Comment by palsecam

1 day ago

> My pet theory is the BigCo's are walking a tightrope of model safety and are intentionally incorporating some uncanny valley into their products, since if people really knew that AI could "talk like Pete" they would get uneasy. The cognitive dissonance doesn't kick in when a bot talks like a drone from HR instead of a real person.

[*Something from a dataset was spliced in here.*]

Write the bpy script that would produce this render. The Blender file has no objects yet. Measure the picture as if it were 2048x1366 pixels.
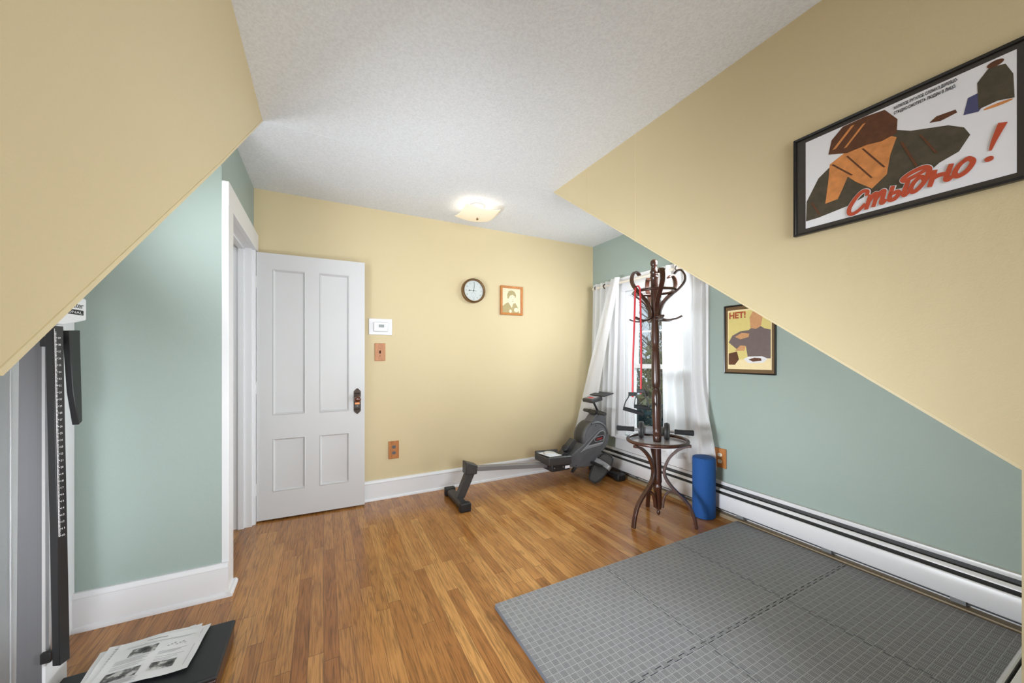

FTR, Bruce Schneier (famed cryptologist) is advocating for such an approach:

We have a simple proposal: all talking AIs and robots should use a ring modulator. In the mid-twentieth century, before it was easy to create actual robotic-sounding speech synthetically, ring modulators were used to make actors’ voices sound robotic. Over the last few decades, we have become accustomed to robotic voices, simply because text-to-speech systems were good enough to produce intelligible speech that was not human-like in its sound. Now we can use that same technology to make robotic speech that is indistinguishable from human sound robotic again.https://www.schneier.com/blog/archives/2025/02/ais-and-robot...

Reminds me of the robot voice from The Incredibles[1]. It had an obviously-robotic cadence where it would pause between every word. Text-to-speech at the time already knew how to make words flow into each other, but I thought the voice from The Incredibles sounded much nicer than the contemporaneous text-to-speech bots, while also still sounding robotic.

[1] https://www.youtube.com/watch?v=_dxV4BvyV2w

That doesn't sound like ring modulation in a musical sense (IIRC it has a modulator above 30 Hz, or inverts the signal instead of attenuating?), so much as crackling, cutting in and out, or an overdone tremolo effect. I checked in Audacity and the signal only gets cut out, not inverted.